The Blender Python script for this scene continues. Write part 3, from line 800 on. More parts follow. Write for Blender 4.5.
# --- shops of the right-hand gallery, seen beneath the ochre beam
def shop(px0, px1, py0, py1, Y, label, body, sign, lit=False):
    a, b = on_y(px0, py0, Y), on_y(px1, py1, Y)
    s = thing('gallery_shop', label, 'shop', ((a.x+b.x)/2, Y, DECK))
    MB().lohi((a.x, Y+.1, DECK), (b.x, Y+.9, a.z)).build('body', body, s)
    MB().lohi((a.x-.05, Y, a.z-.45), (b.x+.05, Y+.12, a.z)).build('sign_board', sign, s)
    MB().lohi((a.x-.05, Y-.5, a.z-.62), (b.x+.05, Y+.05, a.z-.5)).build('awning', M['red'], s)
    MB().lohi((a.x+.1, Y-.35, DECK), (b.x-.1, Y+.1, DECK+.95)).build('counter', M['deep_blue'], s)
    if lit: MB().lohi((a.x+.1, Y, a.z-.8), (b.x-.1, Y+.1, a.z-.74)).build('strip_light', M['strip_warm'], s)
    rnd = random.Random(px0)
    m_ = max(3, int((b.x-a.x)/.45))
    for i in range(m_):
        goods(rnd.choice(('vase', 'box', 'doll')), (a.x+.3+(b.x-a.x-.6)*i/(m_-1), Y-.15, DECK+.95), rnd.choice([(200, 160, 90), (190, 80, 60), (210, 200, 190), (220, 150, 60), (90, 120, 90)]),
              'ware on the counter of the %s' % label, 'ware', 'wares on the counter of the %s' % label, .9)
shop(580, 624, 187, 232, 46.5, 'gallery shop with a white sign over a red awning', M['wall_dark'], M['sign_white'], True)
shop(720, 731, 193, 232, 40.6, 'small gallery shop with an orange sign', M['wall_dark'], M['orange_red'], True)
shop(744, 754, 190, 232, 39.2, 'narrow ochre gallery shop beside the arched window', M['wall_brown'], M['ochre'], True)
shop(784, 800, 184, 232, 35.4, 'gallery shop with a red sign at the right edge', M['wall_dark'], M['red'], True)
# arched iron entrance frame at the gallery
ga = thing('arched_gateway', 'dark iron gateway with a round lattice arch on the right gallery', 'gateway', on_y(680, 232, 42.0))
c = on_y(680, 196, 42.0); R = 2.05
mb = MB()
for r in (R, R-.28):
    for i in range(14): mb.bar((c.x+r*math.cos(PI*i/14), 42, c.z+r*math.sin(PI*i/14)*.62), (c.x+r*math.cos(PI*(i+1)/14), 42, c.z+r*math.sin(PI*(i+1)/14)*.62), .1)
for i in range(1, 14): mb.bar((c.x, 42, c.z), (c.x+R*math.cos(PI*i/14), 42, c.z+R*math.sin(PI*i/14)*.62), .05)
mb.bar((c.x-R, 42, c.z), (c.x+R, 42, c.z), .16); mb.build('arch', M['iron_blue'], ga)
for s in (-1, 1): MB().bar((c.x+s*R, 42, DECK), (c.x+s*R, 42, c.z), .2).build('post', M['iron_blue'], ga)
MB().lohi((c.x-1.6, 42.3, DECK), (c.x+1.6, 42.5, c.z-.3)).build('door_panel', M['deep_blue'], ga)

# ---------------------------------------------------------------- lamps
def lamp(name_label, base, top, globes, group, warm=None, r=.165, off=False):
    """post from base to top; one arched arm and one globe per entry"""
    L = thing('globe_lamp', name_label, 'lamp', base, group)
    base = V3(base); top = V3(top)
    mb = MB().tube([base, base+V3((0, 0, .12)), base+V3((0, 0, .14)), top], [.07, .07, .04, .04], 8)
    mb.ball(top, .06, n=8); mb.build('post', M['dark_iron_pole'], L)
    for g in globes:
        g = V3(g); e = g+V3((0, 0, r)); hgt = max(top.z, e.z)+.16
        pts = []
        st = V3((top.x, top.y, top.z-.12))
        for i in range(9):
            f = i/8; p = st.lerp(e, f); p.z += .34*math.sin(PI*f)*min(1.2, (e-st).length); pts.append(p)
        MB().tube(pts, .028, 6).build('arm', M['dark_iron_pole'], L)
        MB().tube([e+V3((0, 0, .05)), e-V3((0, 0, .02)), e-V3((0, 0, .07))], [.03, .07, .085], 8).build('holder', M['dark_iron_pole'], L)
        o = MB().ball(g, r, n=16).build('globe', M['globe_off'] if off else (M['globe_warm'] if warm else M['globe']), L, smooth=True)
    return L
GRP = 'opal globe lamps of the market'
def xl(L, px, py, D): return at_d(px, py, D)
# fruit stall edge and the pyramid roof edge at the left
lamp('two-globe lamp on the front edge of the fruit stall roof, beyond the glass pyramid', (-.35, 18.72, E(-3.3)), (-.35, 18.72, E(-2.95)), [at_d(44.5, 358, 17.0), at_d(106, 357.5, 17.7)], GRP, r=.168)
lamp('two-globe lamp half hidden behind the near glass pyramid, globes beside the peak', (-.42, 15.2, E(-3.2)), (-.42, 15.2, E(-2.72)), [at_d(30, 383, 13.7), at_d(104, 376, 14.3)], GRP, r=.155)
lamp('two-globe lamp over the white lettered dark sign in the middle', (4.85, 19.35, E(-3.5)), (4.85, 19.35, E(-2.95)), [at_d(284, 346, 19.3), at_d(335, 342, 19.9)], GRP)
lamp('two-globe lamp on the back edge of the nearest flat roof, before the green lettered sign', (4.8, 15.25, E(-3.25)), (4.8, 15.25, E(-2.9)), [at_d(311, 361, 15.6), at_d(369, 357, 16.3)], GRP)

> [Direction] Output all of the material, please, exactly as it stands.

> [Exercise answer]
The Blender Python script for this scene continues. Write part 3, from line 800 on. More parts follow. Write for Blender 4.5.
# --- shops of the right-hand gallery, seen beneath the ochre beam
def shop(px0, px1, py0, py1, Y, label, body, sign, lit=False):
    a, b = on_y(px0, py0, Y), on_y(px1, py1, Y)
    s = thing('gallery_shop', label, 'shop', ((a.x+b.x)/2, Y, DECK))
    MB().lohi((a.x, Y+.1, DECK), (b.x, Y+.9, a.z)).build('body', body, s)
    MB().lohi((a.x-.05, Y, a.z-.45), (b.x+.05, Y+.12, a.z)).build('sign_board', sign, s)
    MB().lohi((a.x-.05, Y-.5, a.z-.62), (b.x+.05, Y+.05, a.z-.5)).build('awning', M['red'], s)
    MB().lohi((a.x+.1, Y-.35, DECK), (b.x-.1, Y+.1, DECK+.95)).build('counter', M['deep_blue'], s)
    if lit: MB().lohi((a.x+.1, Y, a.z-.8), (b.x-.1, Y+.1, a.z-.74)).build('strip_light', M['strip_warm'], s)
    rnd = random.Random(px0)
    m_ = max(3, int((b.x-a.x)/.45))
    for i in range(m_):
        goods(rnd.choice(('vase', 'box', 'doll')), (a.x+.3+(b.x-a.x-.6)*i/(m_-1), Y-.15, DECK+.95), rnd.choice([(200, 160, 90), (190, 80, 60), (210, 200, 190), (220, 150, 60), (90, 120, 90)]),
              'ware on the counter of the %s' % label, 'ware', 'wares on the counter of the %s' % label, .9)
shop(580, 624, 187, 232, 46.5, 'gallery shop with a white sign over a red awning', M['wall_dark'], M['sign_white'], True)
shop(720, 731, 193, 232, 40.6, 'small gallery shop with an orange sign', M['wall_dark'], M['orange_red'], True)
shop(744, 754, 190, 232, 39.2, 'narrow ochre gallery shop beside the arched window', M['wall_brown'], M['ochre'], True)
shop(784, 800, 184, 232, 35.4, 'gallery shop with a red sign at the right edge', M['wall_dark'], M['red'], True)
# arched iron entrance frame at the gallery
ga = thing('arched_gateway', 'dark iron gateway with a round lattice arch on the right gallery', 'gateway', on_y(680, 232, 42.0))
c = on_y(680, 196, 42.0); R = 2.05
mb = MB()
for r in (R, R-.28):
    for i in range(14): mb.bar((c.x+r*math.cos(PI*i/14), 42, c.z+r*math.sin(PI*i/14)*.62), (c.x+r*math.cos(PI*(i+1)/14), 42, c.z+r*math.sin(PI*(i+1)/14)*.62), .1)
for i in range(1, 14): mb.bar((c.x, 42, c.z), (c.x+R*math.cos(PI*i/14), 42, c.z+R*math.sin(PI*i/14)*.62), .05)
mb.bar((c.x-R, 42, c.z), (c.x+R, 42, c.z), .16); mb.build('arch', M['iron_blue'], ga)
for s in (-1, 1): MB().bar((c.x+s*R, 42, DECK), (c.x+s*R, 42, c.z), .2).build('post', M['iron_blue'], ga)
MB().lohi((c.x-1.6, 42.3, DECK), (c.x+1.6, 42.5, c.z-.3)).build('door_panel', M['deep_blue'], ga)

# ---------------------------------------------------------------- lamps
def lamp(name_label, base, top, globes, group, warm=None, r=.165, off=False):
    """post from base to top; one arched arm and one globe per entry"""
    L = thing('globe_lamp', name_label, 'lamp', base, group)
    base = V3(base); top = V3(top)
    mb = MB().tube([base, base+V3((0, 0, .12)), base+V3((0, 0, .14)), top], [.07, .07, .04, .04], 8)
    mb.ball(top, .06, n=8); mb.build('post', M['dark_iron_pole'], L)
    for g in globes:
        g = V3(g); e = g+V3((0, 0, r)); hgt = max(top.z, e.z)+.16
        pts = []
        st = V3((top.x, top.y, top.z-.12))
        for i in range(9):
            f = i/8; p = st.lerp(e, f); p.z += .34*math.sin(PI*f)*min(1.2, (e-st).length); pts.append(p)
        MB().tube(pts, .028, 6).build('arm', M['dark_iron_pole'], L)
        MB().tube([e+V3((0, 0, .05)), e-V3((0, 0, .02)), e-V3((0, 0, .07))], [.03, .07, .085], 8).build('holder', M['dark_iron_pole'], L)
        o = MB().ball(g, r, n=16).build('globe', M['globe_off'] if off else (M['globe_warm'] if warm else M['globe']), L, smooth=True)
    return L
GRP = 'opal globe lamps of the market'
def xl(L, px, py, D): return at_d(px, py, D)
# fruit stall edge and the pyramid roof edge at the left
lamp('two-globe lamp on the front edge of the fruit stall roof, beyond the glass pyramid', (-.35, 18.72, E(-3.3)), (-.35, 18.72, E(-2.95)), [at_d(44.5, 358, 17.0), at_d(106, 357.5, 17.7)], GRP, r=.168)
lamp('two-globe lamp half hidden behind the near glass pyramid, globes beside the peak', (-.42, 15.2, E(-3.2)), (-.42, 15.2, E(-2.72)), [at_d(30, 383, 13.7), at_d(104, 376, 14.3)], GRP, r=.155)
lamp('two-globe lamp over the white lettered dark sign in the middle', (4.85, 19.35, E(-3.5)), (4.85, 19.35, E(-2.95)), [at_d(284, 346, 19.3), at_d(335, 342, 19.9)], GRP)
lamp('two-globe lamp on the back edge of the nearest flat roof, before the green lettered sign', (4.8, 15.25, E(-3.25)), (4.8, 15.25, E(-2.9)), [at_d(311, 361, 15.6), at_d(369, 357, 16.3)], GRP)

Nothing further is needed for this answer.